Avelina Lésper ejerce la crítica de arte a partir de graves carencias formativas en historia del arte y estética. Sin embargo, posee innegables capacidades discursivo-performativas y mucha habilidad para la gestión de debates que incluye una aguda astucia para sembrar trampas fatales a sus contrincantes
dialécticos y la monopolización absoluta de los tiempos y el micrófono.
No discute con quien debe sino con quien puede: prefiere confrontar
a artistas más que a estetas, críticos o historiadores. Con sus mañas ha puesto
en evidencia la enorme fragilidad discursiva de algunos creadores, incluyendo
aquellos cuyas poéticas transitan por lo conceptual; es decir, cuyo material de
trabajo es en buena parte el discurso. Sus "performances" y
escándalos la han encumbrado con el mismo método que denuncia.

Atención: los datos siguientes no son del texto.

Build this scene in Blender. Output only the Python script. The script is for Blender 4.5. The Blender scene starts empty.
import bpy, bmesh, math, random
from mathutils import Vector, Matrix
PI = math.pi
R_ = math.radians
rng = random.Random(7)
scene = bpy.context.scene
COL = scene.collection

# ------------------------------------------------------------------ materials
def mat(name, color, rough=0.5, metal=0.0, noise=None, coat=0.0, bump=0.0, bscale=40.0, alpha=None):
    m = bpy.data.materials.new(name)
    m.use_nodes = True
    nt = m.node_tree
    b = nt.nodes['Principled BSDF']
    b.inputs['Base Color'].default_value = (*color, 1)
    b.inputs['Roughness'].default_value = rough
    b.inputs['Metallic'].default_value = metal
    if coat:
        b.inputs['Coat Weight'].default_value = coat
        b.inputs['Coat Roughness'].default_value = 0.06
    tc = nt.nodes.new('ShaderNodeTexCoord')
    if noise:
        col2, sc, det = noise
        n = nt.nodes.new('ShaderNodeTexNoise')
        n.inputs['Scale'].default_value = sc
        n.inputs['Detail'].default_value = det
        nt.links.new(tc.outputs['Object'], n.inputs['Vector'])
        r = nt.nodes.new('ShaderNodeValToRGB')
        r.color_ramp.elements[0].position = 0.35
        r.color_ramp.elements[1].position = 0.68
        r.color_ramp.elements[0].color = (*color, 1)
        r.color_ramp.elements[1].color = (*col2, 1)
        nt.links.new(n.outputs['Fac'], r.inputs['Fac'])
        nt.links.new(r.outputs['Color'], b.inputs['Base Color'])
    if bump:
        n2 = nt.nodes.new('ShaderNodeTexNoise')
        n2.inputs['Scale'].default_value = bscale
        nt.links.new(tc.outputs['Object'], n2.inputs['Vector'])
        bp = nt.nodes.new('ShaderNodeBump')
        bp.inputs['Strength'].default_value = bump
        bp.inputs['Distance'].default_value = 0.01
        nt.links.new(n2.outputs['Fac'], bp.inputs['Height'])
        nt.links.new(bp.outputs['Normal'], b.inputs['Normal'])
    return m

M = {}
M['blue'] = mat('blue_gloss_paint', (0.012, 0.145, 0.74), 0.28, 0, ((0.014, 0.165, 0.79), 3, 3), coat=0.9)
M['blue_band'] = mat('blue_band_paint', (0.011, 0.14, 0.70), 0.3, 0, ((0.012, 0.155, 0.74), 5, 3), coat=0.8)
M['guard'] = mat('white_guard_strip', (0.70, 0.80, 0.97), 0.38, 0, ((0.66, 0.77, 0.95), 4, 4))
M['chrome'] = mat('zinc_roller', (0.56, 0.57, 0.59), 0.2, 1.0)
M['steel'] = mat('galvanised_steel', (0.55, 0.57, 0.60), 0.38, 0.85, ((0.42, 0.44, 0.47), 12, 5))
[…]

Pero sus viscerales argumentos contra algunas
manifestaciones del arte actual son engañosos, desinformados y descansan sobre
ideas simples y extremadamente reduccionistas. Su eficacia depende no de la
exhibición de hechos o argumentos que circulan entre los profesionales de la crítica especializada, historia del arte o estética; sino de movilizar imaginarios, prejuicios y el revulsivo
emocional que se agita entre sus apasionados seguidores. En nuestros días, todas
estas astucias se suelen asociar al "populismo" y la "posverdad".
En efecto, Lésper no es anacrónica ni decimonónica. Es una conservadora
a la altura de nuestros días que suma likes
a su causa no por repartir verdades que superan lo "políticamente
correcto", sino por restituir subjetividades dañadas por el arte
contemporáneo: ha puesto palabras al enfado y zozobra de un número nada
despreciable de aficionados y profesionales cuyo gusto por el arte canónico los
hace sentir especiales.
Creemos que las obras de arte son objetos únicos e
irrepetibles concebidos por seres humanos excepcionales y cuya valoración
requiere de una cultura, educación y/o sensibilidad también particular. Si
algún elemento de la ecuación falla; si lo que hace un artista "hasta lo
puedo hacer yo"; si lo propuesto por una obra no exige ese tipo de gusto especial; si
no soy capaz de distinguir entre un objeto cotidiano y otro artístico; entonces
se acaba el arte.
Y no basta con cambiar de galería o acotar nuestras
preferencias. La sola existencia de instalaciones, performances y videoarte, aunque no las visitemos ni nos interesen, atenta contra la integridad estética
de miles de personas que requerimos que exista una definición muy clara de lo
que es el arte y lo bello, pues, de otro modo, dejamos de ser tocados por ese
hálito mágico y perdemos ese sello de distinción
que nos da el gusto estético. Por eso hay que denunciarlas, por eso hay que
desaparecerlas.
Una sociedad sana requiere debates profundos sobre las
enormes contradicciones del mundo del arte contemporáneo. Que haya gente que reaccione enérgicamente contra el arte que no le gusta, denota la importancia que le otorga una parte de nuestra sociedad. Pero que sean
personajes como Lésper quienes lideren la discusión, es simplemente un fracaso total, sobre
todo de los profesionales.
Hace poco, tras otro debate tramposo, esta vez con graffiteros, algún indignado saldó sus diferencias con la
crítica con un inadmisible pastelazo
que terminó por obsequiarle otro performance de esos que la han convertido en una
estrella mediática.
Al ideario redentor de estas simulaciones hay que plantarle
cara con argumentos e ideas informadas. Profesionales como el crítico colombiano
Halim Badawi han dedicado tiempo a
desenmarañar sus argumentos falaces. Recomiendo mucho la lectura de su Diatriba contra Avelina Lésper.
Este ejercicio debe multiplicarse.
Ahora bien, si usted odia también al arte contemporáneo está en
todo su derecho. Pero le recomiendo que informe responsablemente su malestar a
través de profesionales serios como el francés Marc Jimenez.
Pero recuerde: las buenas críticas al sistema del arte contemporáneo nunca son globales,
generales e indiscriminadas como las de Lésper. Éstas las encuentra en reflexiones puntuales sobre el modelo de negocio de determinados
artistas o el proceder específico de algunos museos, galerías, instituciones o
personas.
Las "enmiendas
a la totalidad" indiscriminadas son espacios donde es muy fácil mentir. Véase el caso de Trump o el Brexit.